Für die Bertele-Brüder bedeutet die Doppelnutzung vor allem harte Arbeit. In den ersten Jahren begannen die Tage um 4.45 Uhr früh mit dem Melken; und es konnte schon mal drei Uhr nachts werden, denn bis heute ist das Prinzip der Willersalpe simpel: Warmes Wasser, Strom oder anderen Luxus gibt es für die Gäste keinen, dafür aber umso mehr Raum für Geselligkeit – zumindest für die Gäste.
Für Käse zuständig: Senn Markus
»Die ersten Sommer haben wir drei uns fast nicht gesehen«, erinnert sich Christian, »höchstens mal beim Abklatschen auf der Treppe, während wir hoch und runter gehetzt sind.« An den Wochenenden holten sie Freunde aus dem Tal zum Helfen. »Meiner Freundin hab’ ich einfach gesagt: mit gehangen, mit gefangen’«, erzählt Christian, »für sie war’s auch einfach: Nach einem Jahr war sie weg.«
Auch zwischen den Brüdern brachte die Belastung Konflikte. Deswegen beschlossen sie, ihre Aufgaben zu trennen. Markus, mit 42 Jahren der Jüngste, kümmert sich um Käserei und Landwirtschaft: 76 Stück Jungvieh und 24 Milchkühe, die jeden Tag etwa 250 Liter Milch geben. Christians und Stefans Reich liegt eine schmale Holztreppe höher: die Gaststube, in der abends die Kerzen flackern. Anderes Licht gibt es nicht.
Essen auf Hufen
»Meine Stimmung im Sommer ist leicht auszurechnen: Wenn das Geschäft läuft, geht’s mir gut – wenn nicht, dann nicht«, erklärt Christian. Mit dem Gastbetrieb von Anfang Mai bis Ende Oktober verdient er gerade genug, um den Winter in Asien zu verbringen. Der älteste Bruder Stefan (52) indes strahlt mit seinem Vollbart und den langen grauen Haaren, die von einem Stirnband aus dem Gesicht gehalten werden, die Ruhe eines Mönchs in Lederhose aus.
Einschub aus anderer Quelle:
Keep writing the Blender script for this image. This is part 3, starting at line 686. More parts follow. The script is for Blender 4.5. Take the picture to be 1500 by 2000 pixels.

Er pflegt die letzte große Besonderheit der Willersalpe: den Lebensmittel-Transport mit den Pferden. Da weder eine Straße noch eine Materialseilbahn die Alm erschließen, sind die Berteles auf die Hilfe ihrer Lasttiere angewiesen. So legt Stefan auch an diesem Tag seinen Haflinger-Stuten Wanga und Melly die 30 Kilo schweren Sättel der Schweizer Armee auf und führt sie zusammen mit Esel Sandro ins Tal.
Das Essen kommt auf Hufen
Dort lädt er den Tieren neben Nudel- und Müslipackungen vor allem Bierfässer auf, um daraufhin begleitet vom Bimmeln ihrer Glocken zurück zur Alm zu ziehen. Die meisten Touristen, denen die kleine Karawane begegnet, zücken begeistert ihre Fotoapparate. Doch neulich bemitleidete eine Frau die schwer tragenden Tiere – sehr zur Verwunderung von Christian. »Die Pferde haben hier eine neun-Stunden-Woche, mit denen würde ich sofort tauschen«, frotzelt er. Ihr Arbeitsplatz ist auch gesichert; dank der
wachsenden Beliebtheit des Wanderziels.